Beginning, again.

I have a little time this morning, so I thought I would write. I hope you haven’t given up on me by now!

It’s always in December that I find myself reflecting back on the past year. Of course Facebook has some fancy little app where you can view your “20 biggest moments of 2012”. By the looks of it, I’m assuming this is based on the number of photos posted or comments on some random status. As I glance over my 20 things again, I can’t say that they are all that accurate. There might be two of the 20 that I would include in my own list. I guess it just goes to show that what we put out there on the interwebs for all to see does not necessarily represent what is actually going on in our lives… or at least what is significant. Maybe this is a good thing… because who really wants to see the unflattering, messy stuff anyway? On the other hand, if you are anything like me, it leaves us feeling like everyone else has their lives together and we must be the only one who doesn’t… the only one who makes mistakes, who has bad hair days, who says the wrong things, or who could possibly feel this way.lightflower

The truth is 2012 was a hard year for me… one of the hardest that I can remember. Things are not always how they seem to be on the outside… and I am no exception. When I look back, I honestly don’t know where the time went and sometimes I feel like I was a stranger in my body… disconnected and going through the motions. I am more than aware of how imperfect and how capable of sin I am. I am also incredibly humbled by the grace of God and of those who know me better than Facebook.

“A certain darkness is needed to see the stars.”

I love this quote and I believe it’s true that dark times have a way of allowing us to see light.

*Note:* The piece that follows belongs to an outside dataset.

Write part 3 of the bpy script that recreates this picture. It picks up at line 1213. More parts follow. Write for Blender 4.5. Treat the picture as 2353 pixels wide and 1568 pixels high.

They have a way of making us desperate for the things that matter, and of showing us the people in our lives who are truly there. It is only by falling that we can learn to get up. So, even as I think about how hard 2012 has been, I can’t help but be grateful. I can’t help but see the ways that God has been there, even when I have not reached out or felt his presence, or the ways in which he is redeeming things in my life.

For me and many others I’m sure, it is very common to make resolutions this time of year. While I am not at all against making goals, I know from experience that we often set ourselves up for failure… we get discouraged when things don’t go exactly as we hoped or planned, and instead of trying again, we give up. I read a blog post this morning that really resonated with me and gave me peace on this topic and going into the new year. The author gave only one bit of advice, “Begin, again.”

Because she says it better than I could, I’m just going to quote her and I hope you’ll stay with me, as I know this is getting long…

“We are not locked into our maniacal craziness. We are not bound to our small ways. We are actually, through the grace of God, free. So we can stop. Our minds. Our mouths. Our hand-wringing. And we can decide to begin again . . .

In our marriages
In our parenting
In our sobriety
In our creating
In our forgiveness
In our attitude
In our thankfulness
In our meditation
In our anger management
In our health pursuits
In our time outdoors
In our desire to read more
In our hopes to cook a real meal every now and again.

If today, if this hour, if this year has not been what you had hoped, you can begin again. And, in fact, if today, if this hour, if this year was perfect. You still—must—begin again. We must wake up and choose to live in each minute, each day, each year. Moment by moment. Beginning again.

We must choose to love, to create, to breathe, to return, to quiet down, to believe. Over and over again. So, if I can gently suggest, perhaps don’t bite off the entire year in one overly-ambitious, shame-inducing list. Perhaps, commit to one thing: Beginning again.” -Leeana Tankersley

It is so good, I’m stealing it for myself! Beginning again. This is what I am doing in 2013… perhaps every day, and being ok with it. Starting over isn’t for sissies, and having grace with yourself and others is often times much harder than quitting or giving up on someone. I don’t know about you, but I don’t want to take the easy way. So come at me 2013… I’m ready for you!